どちらかというと寡黙で、目立つことを嫌う方だったそうです。
教会での奉仕活動も、専ら裏方に徹していらっしゃったとのことでした。
そしてご主人様は生前、長きにわたって
所属されていた教会の鐘を鳴らすことを自らの役割と捉えられ、毎週欠かさず教会に向かわれたのだそうです。
「私が『今日は面倒くさいからサボりましょう』と言っても
主人は頑として教会に行くことを止めませんでした」
それこそ
台風が来ようと
大雪が降ろうと
ご自身の体調が芳しくないときでさえも
自らの役割を完遂すべく、必ず教会に向かわれたのだそうです。
「他のことは全てお任せいたします。
ただひとつだけ
主人が出発(出棺)するときにはどうか、教会の鐘を鳴らしてやって欲しいんです」
お葬式の当日は見事な秋晴れでした。
お葬式の終盤
お柩の蓋を開けてお別れをされるとき、奥様はずっとご主人様のそばに寄り添っていらっしゃいました。
「あなた、本当にありがとう」
そう仰って
静かにご主人の唇にキスをされました。
・・・そして
霊柩車がクラクションを鳴らした瞬間、教会の鐘が鳴り響きました。
聞き慣れたはずの鐘の音は
いつもとは違って聞こえました。
信仰というのはそういうものでしょうか。
私は教会に何を寄与しているのだろうか。
考えてみると、普通の信者で特別なことはしていません。
ミサの信仰、オルガン奏者・・・
やれそうなことはあるのだけれど、やっていない。
そして私の所属協会には鐘はありません。
教会を立ち上げた、神父様(故人)の考えによるものです。
教会というのは建物ではない。
人が集まる場所が教会なのだ。
だから鐘はいらない。
尖塔もいらない。
クリスマスのミサに時には、典礼の始まりにはCDに録音されている鐘の音を使われていました。
これは、今回のお話にケチをつけるためのコメントではありません。
私の所属教会において、故人様が使命を全うされたからのような仕事があるかあらためて考えたいと思ったからなんです。
私にもいずれ訪れる帰天の時、故人様のようにやっていただくことがあるのかと。
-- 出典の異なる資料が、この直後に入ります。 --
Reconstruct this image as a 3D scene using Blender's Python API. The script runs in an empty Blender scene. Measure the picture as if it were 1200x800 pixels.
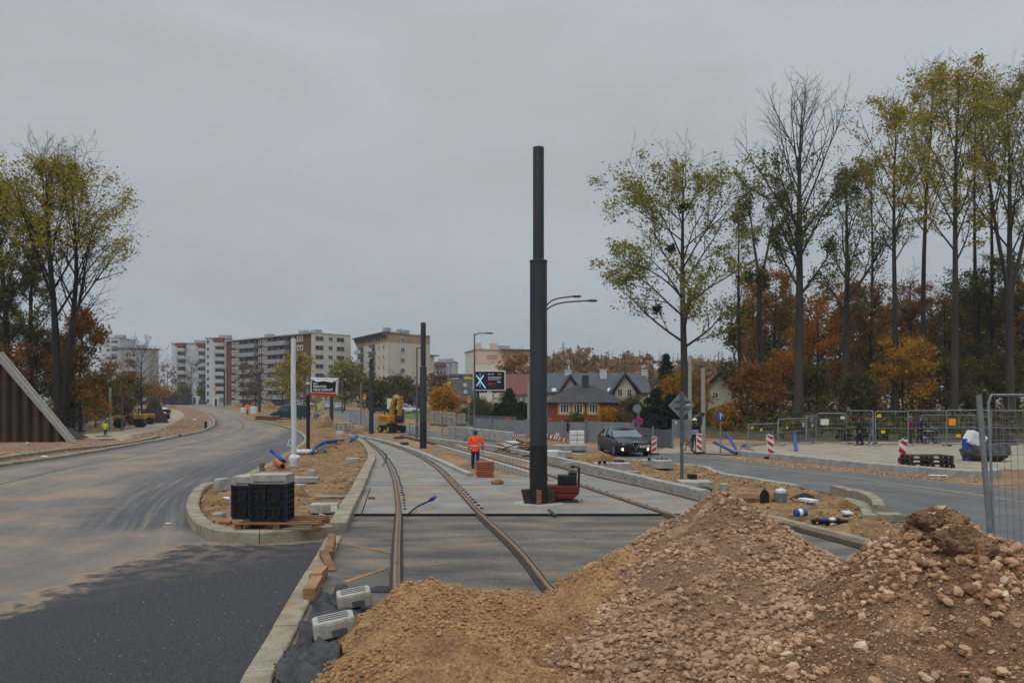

また、それが見つかった場合も、その資格があるのかと・・・
考えさせられました。
そのようにお考えいただくだけで充分かと思います。
私なんか、教会に貢献していることなど何一つありませんヨ(恥)
生前、故人様は奥様に仰っていたそうです。
「この鐘の音が近所の方の心に何か残せていればいいが」
それもまた信徒使徒職としての宣教なのでしょうね。